In 1862, Abraham Lincoln asked, “If I should call a sheep’s tail a leg, how many legs would it have?” His wise answer: the sheep still has only four legs, “for my calling the tail a leg would not make it so.”
So yes, Europe can have an army. But calling a thing an army does not make it one.
An army must draw on a military culture. European cultures are profoundly unmilitary. The title of James Sheehan’s magisterial Where Have All the Soldiers Gone?: The Transformation of Modern Europe (2008) sums up how Europe has changed since 1945. Europe shows no sign of cultural militarization.
An army also needs money. European defense spending is low. Germany must be the core of any European army, and its defense spending is even lower. When the next recession hits, defense spending across Europe will fall again. Europe does not want to pay for an army.
An army must be sent by its national leaders to the battlefield. But Europe was split on the Balkans, Iraq, Libya, Georgia, and Ukraine. When Europe does take action, it is belated, limited, and usually divided. Europe has few core interests in common, so it will not be willing to send an army in common.
An army must be willing to fight.
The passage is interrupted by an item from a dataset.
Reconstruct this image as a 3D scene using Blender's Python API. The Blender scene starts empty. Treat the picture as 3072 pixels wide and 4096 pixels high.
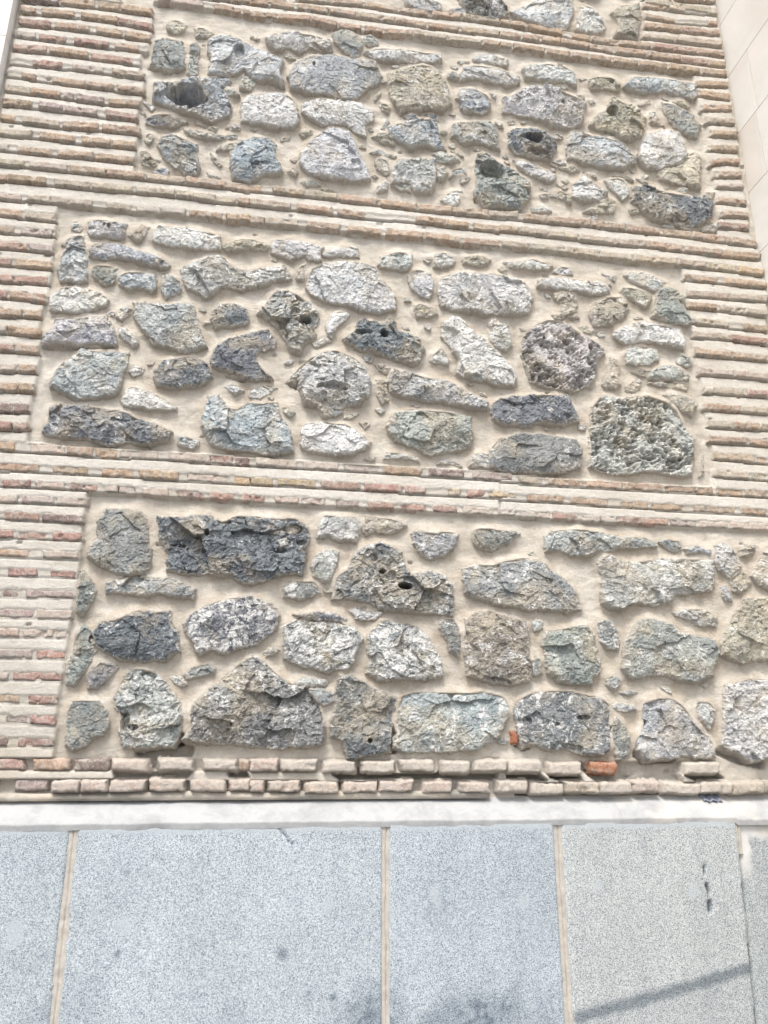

While a few national European armies are willing to fight, most are not. The restrictive rules of engagement that limited European forces in Afghanistan are notorious. European forces are largely limited to peacekeeping and patrolling. Europe does not want to fight.
And finally, if the army is to fight as an effective unit, it must actually think of itself as a unit. But the nations of Europe are very different places. There are no European political parties. Most sports leagues are national. The Champions’ League is not enough to make an Italian and a Pole want to kill and die for Europe. There are not enough Europeans who want kill and die for Europe to form an army.
The euro is not an economic currency. It was created for political reasons, and it remains political. As a result — witness Greece — it does not work. Similarly, a European army would not be created for military reasons. It would be created for a political reason: to pull defense away from the nations of Europe and to Brussels. If it is created, it will not work, because it will be a political army, not a real one.
In 1953, Winston Churchill derided the nascent European Defense Community as a “sludgy amalgam.” It never came into existence. Churchill was wise then, and his words are still wise today.
Europe can have an army in name if it chooses to create one. But it cannot have an army in reality because it has none of the necessities of an army. If Europe creates an army of illusion, it will be gambling its security in the belief that it needs a political army more than it needs a real one.
That would be a mistake. Mistakes of that kind are always found out. And they are always fatal.